Gates travels to Memphis, Birmingham and Atlanta - once the battlegrounds on which civil rights were won for black southerners in the 1950s and 60s. The very cities from which African Americans fled during the era of legal segregation are today drawing them back by the tens of thousands. But how much have these cities really changed since the civil rights era? Interviewees include Morgan Freeman and Maya Angelou.
Gates goes inside the notorious housing projects in Chicago's South Side - the Robert Taylor and the Ida B. Wells - to find out from the people who live there what life is like for America's "underclass." "What happened to the city of refuge my father's generation sought in the North; North where 'the streets of Heaven were paved with gold'?" wonders Gates. Caught up in a culture of criminality, poverty and despair, is there any hope for the fifth of black Americans who have been left behind?
The existence of a small group of African Americans at the heart of the political establishment and at the pinnacle of corporate America is something that, just two decades ago, seemed unimaginable.
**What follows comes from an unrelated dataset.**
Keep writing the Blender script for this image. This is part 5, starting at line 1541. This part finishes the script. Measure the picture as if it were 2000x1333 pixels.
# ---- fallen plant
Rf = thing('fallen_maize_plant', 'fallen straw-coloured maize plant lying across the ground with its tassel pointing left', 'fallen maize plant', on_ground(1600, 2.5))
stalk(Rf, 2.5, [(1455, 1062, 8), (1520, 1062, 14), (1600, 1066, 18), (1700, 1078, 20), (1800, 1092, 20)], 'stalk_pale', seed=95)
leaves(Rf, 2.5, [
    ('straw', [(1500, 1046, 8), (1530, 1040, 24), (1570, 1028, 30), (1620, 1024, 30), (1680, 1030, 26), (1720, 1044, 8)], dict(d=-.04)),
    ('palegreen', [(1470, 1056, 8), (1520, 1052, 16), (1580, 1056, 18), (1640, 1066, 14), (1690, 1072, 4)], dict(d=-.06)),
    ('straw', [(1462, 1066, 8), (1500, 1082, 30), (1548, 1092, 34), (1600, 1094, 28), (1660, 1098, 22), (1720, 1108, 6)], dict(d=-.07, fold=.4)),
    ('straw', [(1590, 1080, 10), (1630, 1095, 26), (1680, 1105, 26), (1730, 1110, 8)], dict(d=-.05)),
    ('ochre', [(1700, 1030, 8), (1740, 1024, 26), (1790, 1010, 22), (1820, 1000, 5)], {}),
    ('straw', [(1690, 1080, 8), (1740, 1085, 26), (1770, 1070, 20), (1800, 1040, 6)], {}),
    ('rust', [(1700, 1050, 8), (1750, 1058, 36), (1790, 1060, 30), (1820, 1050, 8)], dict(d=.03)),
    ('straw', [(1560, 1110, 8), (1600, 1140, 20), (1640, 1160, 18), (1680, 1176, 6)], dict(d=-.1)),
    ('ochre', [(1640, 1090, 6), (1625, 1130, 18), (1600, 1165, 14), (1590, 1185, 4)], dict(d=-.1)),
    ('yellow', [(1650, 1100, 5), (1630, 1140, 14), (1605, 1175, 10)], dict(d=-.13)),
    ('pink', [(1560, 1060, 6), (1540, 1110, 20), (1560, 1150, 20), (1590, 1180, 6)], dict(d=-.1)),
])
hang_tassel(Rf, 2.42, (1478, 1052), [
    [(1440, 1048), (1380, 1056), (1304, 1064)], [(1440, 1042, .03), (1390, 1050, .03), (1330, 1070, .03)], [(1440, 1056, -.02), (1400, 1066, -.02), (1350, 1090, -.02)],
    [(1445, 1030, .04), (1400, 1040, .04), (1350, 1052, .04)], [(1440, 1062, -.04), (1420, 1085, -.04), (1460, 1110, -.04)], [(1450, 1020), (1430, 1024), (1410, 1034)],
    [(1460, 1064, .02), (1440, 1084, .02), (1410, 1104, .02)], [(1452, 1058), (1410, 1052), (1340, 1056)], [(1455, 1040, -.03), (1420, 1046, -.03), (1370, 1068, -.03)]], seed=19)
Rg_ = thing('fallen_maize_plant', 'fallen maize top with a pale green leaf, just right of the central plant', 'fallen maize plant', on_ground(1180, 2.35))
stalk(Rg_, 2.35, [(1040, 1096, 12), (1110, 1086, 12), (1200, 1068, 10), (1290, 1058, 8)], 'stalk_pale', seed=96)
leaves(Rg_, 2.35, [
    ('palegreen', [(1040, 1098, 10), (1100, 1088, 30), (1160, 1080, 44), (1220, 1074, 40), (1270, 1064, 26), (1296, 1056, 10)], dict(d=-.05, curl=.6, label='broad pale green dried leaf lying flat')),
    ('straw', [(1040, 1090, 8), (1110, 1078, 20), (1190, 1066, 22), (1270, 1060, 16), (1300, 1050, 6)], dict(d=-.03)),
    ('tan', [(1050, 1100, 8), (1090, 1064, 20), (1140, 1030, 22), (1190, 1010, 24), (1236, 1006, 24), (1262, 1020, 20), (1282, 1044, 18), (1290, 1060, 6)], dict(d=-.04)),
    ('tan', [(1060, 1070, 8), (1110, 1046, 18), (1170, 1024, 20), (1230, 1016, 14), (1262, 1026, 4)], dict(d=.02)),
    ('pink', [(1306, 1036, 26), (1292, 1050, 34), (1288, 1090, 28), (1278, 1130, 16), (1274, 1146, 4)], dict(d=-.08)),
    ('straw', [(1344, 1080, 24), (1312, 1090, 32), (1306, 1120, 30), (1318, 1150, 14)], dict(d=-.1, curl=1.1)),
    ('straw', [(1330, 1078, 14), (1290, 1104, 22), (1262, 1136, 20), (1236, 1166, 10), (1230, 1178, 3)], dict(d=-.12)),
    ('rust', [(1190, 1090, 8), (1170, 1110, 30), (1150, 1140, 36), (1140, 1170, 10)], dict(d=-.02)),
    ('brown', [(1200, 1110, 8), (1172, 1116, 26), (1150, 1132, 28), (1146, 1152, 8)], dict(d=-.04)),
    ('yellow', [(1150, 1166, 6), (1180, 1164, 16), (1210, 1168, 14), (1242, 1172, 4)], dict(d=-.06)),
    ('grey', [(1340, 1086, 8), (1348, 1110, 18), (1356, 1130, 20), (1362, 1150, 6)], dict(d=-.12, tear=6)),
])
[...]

How did they get there and what is the significance of their success? Beginning at Harvard, Gates travels to Washington, DC, and New York to ask if this new black power elite represents genuine progress for black America as a whole. Interviewees include Colin Powell, Russell Simmons, Vernon Jordan, Franklin Raines and the first African-American chess grandmaster in history, Maurice Ashley.
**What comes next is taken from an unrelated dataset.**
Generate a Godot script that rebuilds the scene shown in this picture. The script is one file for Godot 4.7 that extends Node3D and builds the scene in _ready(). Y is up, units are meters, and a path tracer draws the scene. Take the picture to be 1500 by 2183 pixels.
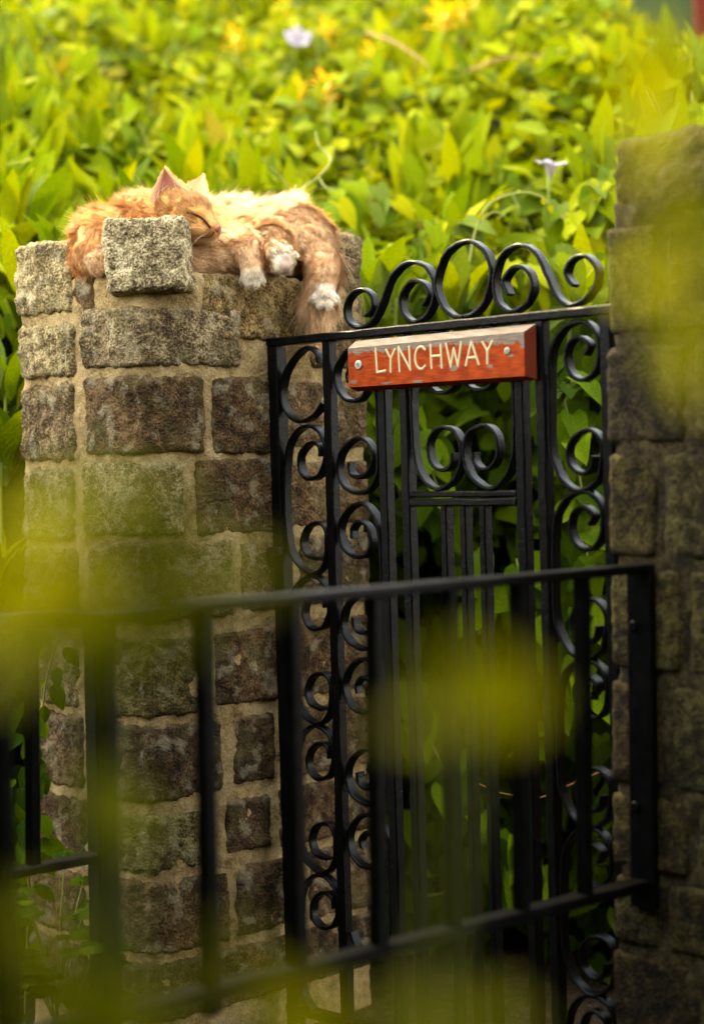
extends Node3D

# Site frame, metres: x runs along the gate, -z runs into the garden, y is up. The street corner of the left pillar stands at the origin.
const EYE := Vector3(2.396, 0.92, 1.916)
const S2 := 0.70710678
const AWAY := Vector3(-S2, 0, -S2)      # horizontal direction in which the garden bank rises
const ALONG := Vector3(S2, 0, -S2)      # horizontal direction along the bank

var rng := RandomNumberGenerator.new()
var n3 := FastNoiseLite.new()
var M := {}


# ---------------------------------------------------------------- mesh collecting
class Mb:
	var v := PackedVector3Array()
	var n := PackedVector3Array()
	var t := PackedVector2Array()
	var c := PackedColorArray()
	var i := PackedInt32Array()
	func vert(p: Vector3, nn: Vector3, uv := Vector2.ZERO, col := Color.WHITE) -> int:
		v.append(p); n.append(nn); t.append(uv); c.append(col)
		return v.size() - 1
	func tri(a: int, b: int, d: int) -> void:
		var g := (v[b] - v[a]).cross(v[d] - v[a])
		if g.dot(n[a] + n[b] + n[d]) > 0.0:
			i.append(a); i.append(d); i.append(b)
		else:
			i.append(a); i.append(b); i.append(d)
	func quad(a: int, b: int, d: int, e: int) -> void:
		tri(a, b, d); tri(a, d, e)
	func face(p: Array, nn: Vector3, uvs := []) -> void:
		var f := []
		for k in p.size():
			f.append(vert(p[k], nn, uvs[k] if uvs.size() else Vector2.ZERO))
		for k in range(1, p.size() - 1):
			tri(f[0], f[k], f[k + 1])
	func smooth() -> void:
		var a := PackedVector3Array()
		a.resize(v.size())
		for k in range(0, i.size(), 3):
			var g := (v[i[k + 2]] - v[i[k]]).cross(v[i[k + 1]] - v[i[k]])
			a[i[k]] += g; a[i[k + 1]] += g; a[i[k + 2]] += g
		for k in v.size():
			if a[k].length_squared() > 1e-20:
				n[k] = a[k].normalized()
	func mesh() -> ArrayMesh:
		var arr := []
		arr.resize(Mesh.ARRAY_MAX)
		arr[Mesh.ARRAY_VERTEX] = v
		arr[Mesh.ARRAY_NORMAL] = n
		arr[Mesh.ARRAY_TEX_UV] = t
		arr[Mesh.ARRAY_COLOR] = c
		arr[Mesh.ARRAY_INDEX] = i
		var m := ArrayMesh.new()
		m.add_surface_from_arrays(Mesh.PRIMITIVE_TRIANGLES, arr)
		return m


func put(called: String, m: Mesh, mat: Material, parent: Node = null, at := Transform3D()) -> MeshInstance3D:
	var o := MeshInstance3D.new()
	o.name = called
	o.mesh = m
	o.material_override = mat
	o.transform = at
	(parent if parent else self).add_child(o, true)
	return o


func thing(called: String, label: String, category: String, at := Vector3.ZERO, group := "") -> Node3D:
	var o := Node3D.new()
	o.name = called
	o.position = at
	add_child(o, true)
	tag(o, label, category, group)
	return o


func tag(o: Node, label: String, category: String, group := "", kind := "") -> void:
	if label: o.set_meta("label", label)
	if category: o.set_meta("category", category)
	if group: o.set_meta("group", group)
	if kind: o.set_meta("kind", kind)


func many(called: String, m: Mesh, mat: Material, xf: Array, cols: Array, parent: Node = null) -> MultiMeshInstance3D:
	var mm := MultiMesh.new()
	mm.transform_format = MultiMesh.TRANSFORM_3D
	mm.use_colors = true
	mm.mesh = m
	mm.instance_count = xf.size()
	for k in xf.size():
		mm.set_instance_transform(k, xf[k])
		mm.set_instance_color(k, cols[k])
	var o := MultiMeshInstance3D.new()
	o.name = called
	o.multimesh = mm
	o.material_override = mat
	(parent if parent else self).add_child(o, true)
	o.set_meta("kind", "stuff")
	return o


# ---------------------------------------------------------------- shapes
func spline(p: Array, sub := 5) -> PackedVector3Array:
	var out := PackedVector3Array()
	for k in p.size() - 1:
		var a: Vector3 = p[maxi(k - 1, 0)]
		var b: Vector3 = p[k]
		var d: Vector3 = p[k + 1]
		var e: Vector3 = p[mini(k + 2, p.size() - 1)]
		for s in sub:
			out.append(b.cubic_interpolate(d, a, e, float(s) / sub))
	out.append(p[-1])
	return out


# a bar of chamfered rectangular section; «side» is the fixed direction of its width w, th is its thickness in the plane across it
func sweep(mb: Mb, path: PackedVector3Array, side: Vector3, w: float, th: float, ch: float, wob := 0.0) -> void:
	var pr := [Vector2(th / 2, -w / 2 + ch), Vector2(th / 2, w / 2 - ch), Vector2(th / 2 - ch, w / 2), Vector2(-th / 2 + ch, w / 2),
		Vector2(-th / 2, w / 2 - ch), Vector2(-th / 2, -w / 2 + ch), Vector2(-th / 2 + ch, -w / 2), Vector2(th / 2 - ch, -w / 2)]
	var rings := []
	var nrm := []
	for k in path.size():
		var tg := (path[mini(k + 1, path.size() - 1)] - path[maxi(k - 1, 0)]).normalized()
		var nn := side.cross(tg).normalized()
		var ring := []
		for q in pr:
			var p: Vector3 = path[k] + nn * q.x + side * q.y
			if wob > 0.0:
				p += nn * n3.get_noise_3dv(p * 55.0) * wob + side * n3.get_noise_3dv(p * 48.0 + Vector3(9, 3, 1)) * wob
			ring.append(p)
		rings.append(ring)
		nrm.append(nn)
	for j in 8:
		var q0: Vector2 = pr[j]
		var q1: Vector2 = pr[(j + 1) % 8]
		var m2 := Vector2(q1.y - q0.y, q0.x - q1.x).normalized()
		var last := [-1, -1]
		for k in path.size():
			var nn: Vector3 = (nrm[k] * m2.x + side * m2.y).normalized()
			var a := mb.vert(rings[k][j], nn)
			var b := mb.vert(rings[k][(j + 1) % 8], nn)
			if k > 0:
				mb.quad(last[0], last[1], b, a)
			last = [a, b]
	for e in [0, path.size() - 1]:
		var tg := (path[1] - path[0]) if e == 0 else (path[e] - path[e - 1])
		mb.face(rings[e], (-tg if e == 0 else tg).normalized())


func bar(a: Vector3, b: Vector3, side: Vector3, w: float, th: float, wob := 0.0008) -> ArrayMesh:
	var p := PackedVector3Array()
	var k := maxi(2, int(a.distance_to(b) / 0.025))
	for j in k + 1:
		p.append(a.lerp(b, float(j) / k))
	var mb := Mb.new()
	sweep(mb, p, side, w, th, 0.0022, wob)
	return mb.mesh()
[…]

Does the unprecedented success of African-American actors at the last Oscars signal a genuine shift in the way race operates in the movie business? In the final episode, Gates asks whether Hollywood is institutionally racist or whether it is becoming increasingly color-blind in pursuit of the box office dollar. Interviewees include Chris Tucker, Samuel L. Jackson, Alicia Keys, Quincy Jones, Nia Long, Don Cheadle and John Singleton.